To regular Python programmers, the mobile environment is an alien planet. There are no subprocesses; sockets, pipes and signals all behave differently than on regular Unix; and many syscalls are prohibited. TLS certificate handling on Android is particularly quirky. For the CPython test suite to pass on mobile it must skip the numerous tests that use fork or spawn, or use signals, or any other APIs that are different or absent.

Adapting CPython for life on this alien planet requires changes throughout the code base. In 2015 Keith-Magee submitted a "monster patch" enabling iOS support for CPython, but the patch has languished in the years since. Now, he maintains a fork with the iOS patches applied to branches for Python 3.5 through 3.8. For Android, he maintains a handful of patch files and a list of unittests to skip. Now that Android support is maturing, he said, "We're in a place where we can have a serious conversation about how we get these changes merged into CPython itself."

A prerequisite for merging these changes is mobile platform testing in CPython's continuous integration system. Currently, Keith-Magee tests on his laptop with several phones connected to it. As he told the Summit, he's certain there is a CI service with physical phones, but he has not found it yet and hasn't invested in building one. He develops BeeWare in his spare time, and CI is not the top priority. "Funding is one thing that makes stuff happen," he said. He thanked the PSF for the grant that made Android support possible. Mobile Python suffers a chicken-and-egg problem: there is no corporate funding for Python on mobile because Python doesn't support mobile, so there is no one relying on mobile Python who is motivated to fund it.
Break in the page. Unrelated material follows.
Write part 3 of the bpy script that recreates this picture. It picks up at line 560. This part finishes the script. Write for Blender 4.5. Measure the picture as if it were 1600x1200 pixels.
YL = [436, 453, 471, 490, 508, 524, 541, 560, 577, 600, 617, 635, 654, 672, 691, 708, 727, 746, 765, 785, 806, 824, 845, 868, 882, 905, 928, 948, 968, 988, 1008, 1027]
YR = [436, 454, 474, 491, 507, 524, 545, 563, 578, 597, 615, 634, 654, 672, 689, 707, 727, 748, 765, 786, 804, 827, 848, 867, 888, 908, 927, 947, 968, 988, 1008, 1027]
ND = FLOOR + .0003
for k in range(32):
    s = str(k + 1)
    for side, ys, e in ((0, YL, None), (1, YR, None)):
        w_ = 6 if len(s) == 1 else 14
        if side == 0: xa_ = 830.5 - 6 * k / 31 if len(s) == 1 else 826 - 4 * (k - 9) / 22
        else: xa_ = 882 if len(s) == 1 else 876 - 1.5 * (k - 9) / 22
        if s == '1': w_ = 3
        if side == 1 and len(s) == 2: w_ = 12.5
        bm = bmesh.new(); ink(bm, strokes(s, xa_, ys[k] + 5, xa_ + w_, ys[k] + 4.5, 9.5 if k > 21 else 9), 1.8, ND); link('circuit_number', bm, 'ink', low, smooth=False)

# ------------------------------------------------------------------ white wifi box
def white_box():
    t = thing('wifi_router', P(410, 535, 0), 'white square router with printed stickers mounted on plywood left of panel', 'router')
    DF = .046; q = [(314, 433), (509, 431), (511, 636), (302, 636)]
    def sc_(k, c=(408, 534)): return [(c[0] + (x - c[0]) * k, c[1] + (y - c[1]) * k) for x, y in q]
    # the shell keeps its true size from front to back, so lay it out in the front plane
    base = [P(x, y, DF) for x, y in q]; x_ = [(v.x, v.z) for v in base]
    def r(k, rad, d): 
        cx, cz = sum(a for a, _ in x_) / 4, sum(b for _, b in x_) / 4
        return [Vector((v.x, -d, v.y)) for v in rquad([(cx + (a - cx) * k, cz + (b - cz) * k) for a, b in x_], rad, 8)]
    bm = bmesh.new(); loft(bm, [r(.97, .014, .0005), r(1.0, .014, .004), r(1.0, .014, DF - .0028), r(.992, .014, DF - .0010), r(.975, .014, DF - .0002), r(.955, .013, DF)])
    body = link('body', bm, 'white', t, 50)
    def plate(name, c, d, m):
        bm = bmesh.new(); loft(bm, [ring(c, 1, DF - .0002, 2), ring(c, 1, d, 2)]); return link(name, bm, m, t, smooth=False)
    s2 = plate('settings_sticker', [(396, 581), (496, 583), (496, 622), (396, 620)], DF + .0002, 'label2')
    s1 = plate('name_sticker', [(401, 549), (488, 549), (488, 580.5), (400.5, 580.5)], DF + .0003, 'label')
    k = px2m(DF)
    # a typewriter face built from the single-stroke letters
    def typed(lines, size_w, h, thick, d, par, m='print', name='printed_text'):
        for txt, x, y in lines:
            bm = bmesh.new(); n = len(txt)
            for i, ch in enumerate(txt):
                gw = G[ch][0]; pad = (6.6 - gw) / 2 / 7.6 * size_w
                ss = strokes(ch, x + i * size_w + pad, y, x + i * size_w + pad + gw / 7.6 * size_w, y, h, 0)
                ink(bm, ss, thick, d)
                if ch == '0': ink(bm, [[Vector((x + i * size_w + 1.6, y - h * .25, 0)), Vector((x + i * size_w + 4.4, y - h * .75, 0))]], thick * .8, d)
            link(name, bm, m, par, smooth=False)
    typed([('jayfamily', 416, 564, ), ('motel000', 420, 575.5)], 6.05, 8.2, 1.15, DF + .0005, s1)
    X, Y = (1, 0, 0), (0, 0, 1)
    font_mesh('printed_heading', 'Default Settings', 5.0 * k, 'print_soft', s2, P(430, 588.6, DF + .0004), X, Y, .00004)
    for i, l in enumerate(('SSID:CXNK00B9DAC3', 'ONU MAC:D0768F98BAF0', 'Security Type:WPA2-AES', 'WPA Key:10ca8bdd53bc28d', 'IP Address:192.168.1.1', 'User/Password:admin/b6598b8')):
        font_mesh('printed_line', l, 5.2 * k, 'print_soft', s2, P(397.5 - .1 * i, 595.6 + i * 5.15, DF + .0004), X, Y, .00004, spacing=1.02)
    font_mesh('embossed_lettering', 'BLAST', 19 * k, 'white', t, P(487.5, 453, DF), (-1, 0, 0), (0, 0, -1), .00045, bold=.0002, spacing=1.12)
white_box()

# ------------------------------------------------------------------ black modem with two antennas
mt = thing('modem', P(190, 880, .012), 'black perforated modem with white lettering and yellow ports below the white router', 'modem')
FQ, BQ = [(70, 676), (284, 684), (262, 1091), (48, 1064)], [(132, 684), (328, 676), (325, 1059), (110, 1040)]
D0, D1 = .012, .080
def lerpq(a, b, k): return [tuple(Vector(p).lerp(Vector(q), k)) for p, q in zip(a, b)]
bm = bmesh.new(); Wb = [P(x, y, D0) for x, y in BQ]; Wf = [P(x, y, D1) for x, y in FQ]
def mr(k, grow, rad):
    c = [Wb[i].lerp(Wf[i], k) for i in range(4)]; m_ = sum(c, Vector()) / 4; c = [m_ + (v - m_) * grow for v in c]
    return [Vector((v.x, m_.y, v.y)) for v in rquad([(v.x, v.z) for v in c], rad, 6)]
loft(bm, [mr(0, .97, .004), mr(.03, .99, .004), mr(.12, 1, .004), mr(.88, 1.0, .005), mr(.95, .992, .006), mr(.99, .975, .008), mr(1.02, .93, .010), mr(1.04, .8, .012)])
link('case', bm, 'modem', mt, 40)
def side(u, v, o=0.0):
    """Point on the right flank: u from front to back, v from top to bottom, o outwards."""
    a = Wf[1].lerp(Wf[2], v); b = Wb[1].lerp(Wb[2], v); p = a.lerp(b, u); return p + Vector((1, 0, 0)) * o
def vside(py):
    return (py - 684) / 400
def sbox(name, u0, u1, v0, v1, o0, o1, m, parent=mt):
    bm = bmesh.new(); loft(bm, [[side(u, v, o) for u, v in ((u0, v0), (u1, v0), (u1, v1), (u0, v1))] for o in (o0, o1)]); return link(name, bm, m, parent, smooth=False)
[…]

Keith-Magee asked the Summit attendees to be frank with him about bringing mobile Python into the core. He asked, "Do we want this at all?" If so, the core team would have to review all patches with their mobile impact in mind, as well as reviewing mobile-specific patches. "What is the appetite for patches that require non-mobile developers to care about mobile issues?" The decision would involve the whole core team and many community discussions. Guido van Rossum endorsed good mobile support long-term. So did Ned Deily, adding, "To actually do it will require money and people. Bigger than many other projects."